Bison bison at the Wichita Mountain Wildlife Refuge in Oklahoma. By Kool Cats Photography

James (Scotty) Philip was born near the town of Dallas, Morayshire, in the highlands of Scotland on April 30, 1858. While growing up, James read exciting stories about life in the American West. In the spring of 1874, at the fifteen, Philip left Scotland to follow his older brother George to Victoria, Kansas. He wanted to live the western experience for himself.

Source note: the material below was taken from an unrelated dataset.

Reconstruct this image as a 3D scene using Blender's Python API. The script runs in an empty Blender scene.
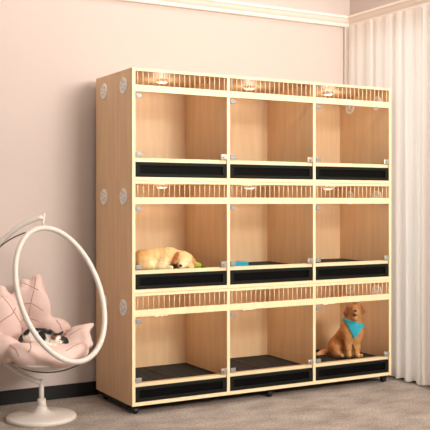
import bpy, bmesh, math, random
import numpy as np
from mathutils import Vector, Matrix

random.seed(7)
SC = bpy.context.scene
COL = SC.collection
PI = math.pi

# ------------------------------------------------------------------ camera
F_PX = 885.0
CAM = Vector((-2.008, -4.519, 1.19))
YAW = math.radians(29.3)
Rv = Vector((math.cos(YAW), -math.sin(YAW), 0))      # right of view
Fv = Vector((math.sin(YAW), math.cos(YAW), 0))       # view direction
cam = bpy.data.cameras.new('camera')
cam.sensor_width = 36.0
cam.lens = F_PX / 430.0 * 36.0
cam.shift_y = -13.0 / 430.0
camo = bpy.data.objects.new('camera', cam)
COL.objects.link(camo)
camo.location = CAM
camo.rotation_euler = (PI / 2, 0, -YAW)
SC.camera = camo
SC.view_settings.view_transform = 'Standard'
SC.view_settings.look = 'None'

# ------------------------------------------------------------------ materials
def lin(r, g, b):
    f = lambda c: (c / 255 / 12.92) if c / 255 <= .04045 else ((c / 255 + .055) / 1.055) ** 2.4
    return (f(r), f(g), f(b), 1)

def base_mat(name):
    m = bpy.data.materials.new(name); m.use_nodes = True
    nt = m.node_tree; p = nt.nodes['Principled BSDF']
    return m, nt, p

def add_noise_bump(nt, p, scale, strength, dist=.002, stretch=None, detail=3):
    tc = nt.nodes.new('ShaderNodeTexCoord'); n = nt.nodes.new('ShaderNodeTexNoise')
    n.inputs['Scale'].default_value = scale; n.inputs['Detail'].default_value = detail
    src = tc.outputs['Object']
    if stretch:
        mp = nt.nodes.new('ShaderNodeMapping'); mp.inputs['Scale'].default_value = stretch
        nt.links.new(src, mp.inputs['Vector']); src = mp.outputs['Vector']
    nt.links.new(src, n.inputs['Vector'])
    b = nt.nodes.new('ShaderNodeBump'); b.inputs['Strength'].default_value = strength
    b.inputs['Distance'].default_value = dist
    nt.links.new(n.outputs['Fac'], b.inputs['Height']); nt.links.new(b.outputs['Normal'], p.inputs['Normal'])
    return n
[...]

Life in Kansas was not what Philip had expected; long hours of hard work were not all that exciting. It was about this time that he was given the nickname of Scotty in reference to his homeland. Also about this time newspapers reported about the recent discovery of gold in the Black Hills. Not long afterwards, Philip left Victoria to explore the West, ending up in Cheyenne, Wyoming Territory. At that time the Black Hills belonged to the Indians as part of the Great Sioux Reservation. The Indians believed that the Black Hills were sacred and did not want the miners damaging the region in their attempts to find gold. The United States government sent in troops to avoid conflicts between the miners and Indians, but despite all the efforts to keep people out of the hills, they continued to come. Philip was thrown out of the Hills once.

After he gave up mining, Philip went to Fort Laramie, Wyoming Territory. where he was employed for a short time as a government teamster. Later, he quit that job and moved to Fort Robinson, Nebraska, to cut hay and carry messages for the Army. While he was there, he also worked as a cowboy for one of the first cattle ranches in the region. With the money from these jobs, he purchased a team of mules and a freight wagon, and began to build up a herd of cattle. It was also at Fort Robinson that Philip met Sarah Laribee, whom he married in 1879.

After their marriage, they moved to Clay Creek where Scotty began ranching and hauling freight. From his ranch at Clay Creek, he hauled freight from Nebraska to the Black Hills. Freighting was very lucrative and he continued building his herd of cattle. In 1881, he moved his ranch to the mouth of the Grindstone Creek along the Bad River. This ranch was near the present day location of Philip and served as the home base of Scotty’s ranch operations for many years.

At this time, the area was part of an Indian reservation. White men were not allowed to run cattle on the reservation unless they or their wife was Native American, which Sarah was. For this reason they were able to ranch here without having to worry about encroachment upon their ranch until 1898, when the land was opened up to the settlers. By that time, however, Philip had built up a considerable herd and a vast amount of land.

While he operated this ranch, Philip and neighbor Dan Powell established a post office. This post office was named Philip, and was later moved into the new town also bearing his name.